A partir de entonces, parece entablarse una relación entre ambos (magnífica la secuencia en que Michèle, su hijo y el vecino cenan delante del Belén, en el comedor de aquél, remedo satírico, buñueliano), una relación que debe encauzarse a través del formalismo burgués y que, automáticamente, provocará el rechazo de ella, que decide cortar de raíz esa relación más que por su carácter nocivo, por su carácter de convencionalismo burgués, provocando un fatal y restaurador desenlace del orden burgués resquebrajado. La bondad católica de la vecina es un revestimiento de cemento que esconde y alberga lo más turbio y podrido del alma humana, del inconsciente más salvaje y violento. Esa fe absoluta y fanática es la que le promete una vida eterna y la guía en la tierra, a la par que le ha dado fuerza para dar cobijo y amparo a una alimaña.
Finalmente, la figura del padre ausente hará acto de presencia. No habrá acto de contrición, ni olvido ni perdón. El determinismo hereditario ha sido superado, ha sido interiorizado como mecanismo de defensa. Sólo perdura la reafirmación en la determinación —inapelable— adoptada hace mucho tiempo.

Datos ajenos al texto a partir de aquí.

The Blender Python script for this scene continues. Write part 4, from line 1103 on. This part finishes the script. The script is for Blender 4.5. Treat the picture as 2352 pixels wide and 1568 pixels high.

Con la compañía cómplice de su amiga, Michèle ha reordenado y encauzado la existencia de su marido y de su hijo, dos seres débiles cobijados bajo las fuertes alas de la madre y esposa burguesa, sabedora de la hipocresía de las instituciones mesocráticas (familia, matrimonio, religión, trabajo) sobre las que se sustenta la sociedad y, sin embargo, fiel defensora de las mismas (el malestar en la cultura). Su soledad es tan inabarcable como su voluntad, como la distancia (respetuosa del director para con ella) con la que arrostra la dura lucha por la vida y por sobrevivir. Es una superviviente. Una lúcida mujer en un mundo de estúpidos y de fieras salvajes.